La sfida del deepfake
Nelle ultime settimane sono circolate sui media decine di immagini di Trump circondato da sostenitori afroamericani. La foto più «famosa» lo vedeva attorniato da un gruppo di donne sorridenti, in una posa simile ai selfie che i politici concedono ai fan. Il problema di queste «istantanee» è che erano tutte false, generate da software basati su «intelligenze artificiali». Ma è proprio la loro apparente normalità l’elemento di forza. Un’inchiesta della BBC ha ripercorso la vicenda: sono immagini «prodotte e diffuse» da sostenitori del candidato repubblicano alla Presidenza degli Stati Uniti, con l’obiettivo di confondere le idee agli elettori e accreditare la tesi che Trump sia vicino alla minoranza nera.
Nel 2024 sono previste elezioni nel mondo che coinvolgono oltre 4 miliardi di persone. Qualcuno l’ha definito l’anno più elettorale di sempre. Non dappertutto sarà un appuntamento libero e democratico, ma ovunque l’esito sarà condizionato dai media. E la novità dell’attuale stagione politica è appunto rappresentata dalle foto, dai video e dagli audio contraffatti, i cosiddetti deepfake, neologismo ormai presente pure nel vocabolario Treccani. Stiamo parlando di falsificazioni frutto di «manipolazioni profonde» che sono tali per due ragioni: perché si servono delle IA, cioè di tecniche sofisticatissime, e perché compiono un’operazione che altera la normale percezione della realtà.

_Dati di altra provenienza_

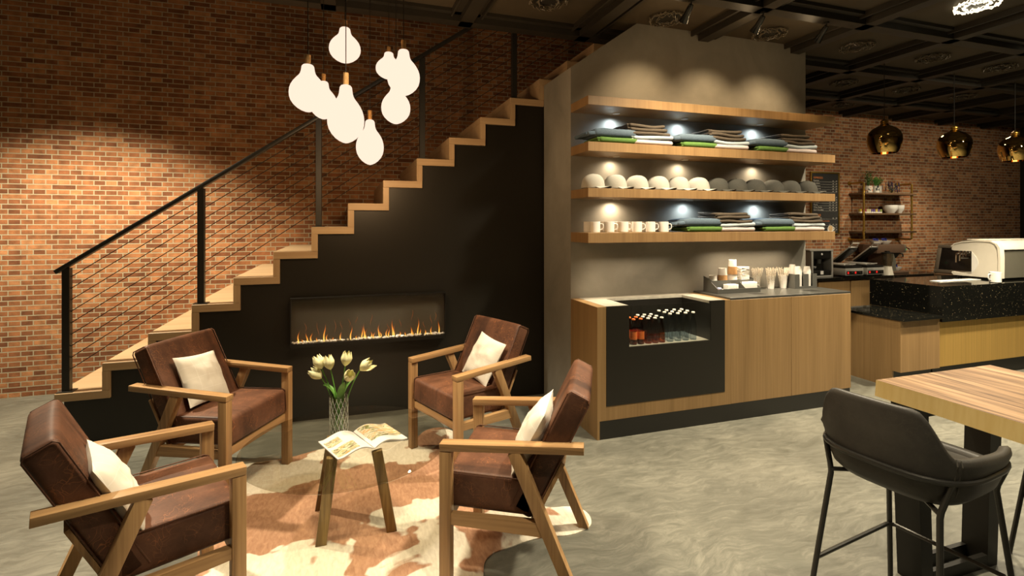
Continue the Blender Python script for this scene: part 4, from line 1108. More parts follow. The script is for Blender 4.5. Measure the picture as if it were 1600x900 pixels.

Fino a oggi siamo stati abituati ad attribuire alle immagini, ai filmati e ai sonori uno statuto di verità. Da ora in avanti non sarà più così. Di fronte alle riprese di un personaggio pubblico, ascoltando la sua voce, dovremo comunque chiederci: è autentico o è frutto di un artificio questo documento? Non è un passaggio da poco e i manipolatori sono pronti ad approfittarne, soprattutto se il loro obiettivo è seminare confusione e contaminare la vita democratica.
Che il problema sia avvertito pure dagli italiani lo ha certificato a marzo il rapporto annuale sulla Comunicazione presentato dal Censis. Il 74% degli intervistati ha risposto che gli effetti dell’uso delle intelligenze artificiali sono imprevedibili, anche se è certo (per il 72%) che i ricchi diventeranno sempre più ricchi. E la democrazia che fine farà? Il 68% non ha dubbi: è in pericolo, perché non sapremo più distinguere il vero dal falso.
Quali sono allora le risposte possibili? Premesso che soluzioni magiche non esistono, l’AI Act approvato dall’Unione Europea dà una risposta chiedendo a chi pubblica che sia sempre trasparente e dichiarata la presenza di materiale modificato dai software. Ci sono poi pure delle tecniche avanzate che riescono a smascherare le contraffazioni.
Ma la questione non riguarda solo la Rete. Tutta la nostra epoca è segnata da un enorme rumore mediatico che richiede un diverso livello di consapevolezza. Notizie e documenti vanno sempre controllati. È una fatica in più per tutti, ma soprattutto per gli operatori dell’informazione. Aver cura del Vero è il nome di un volume uscito dopo un Corso di Alta Formazione dell’Università di Padova, iniziativa che ha coinvolto in tutta Italia un centinaio di giornalisti/comunicatori. Con le IA «la cura» allarga la sua sfera terapeutica, diventa indispensabile pure per la qualità del futuro della nostra vita pubblica.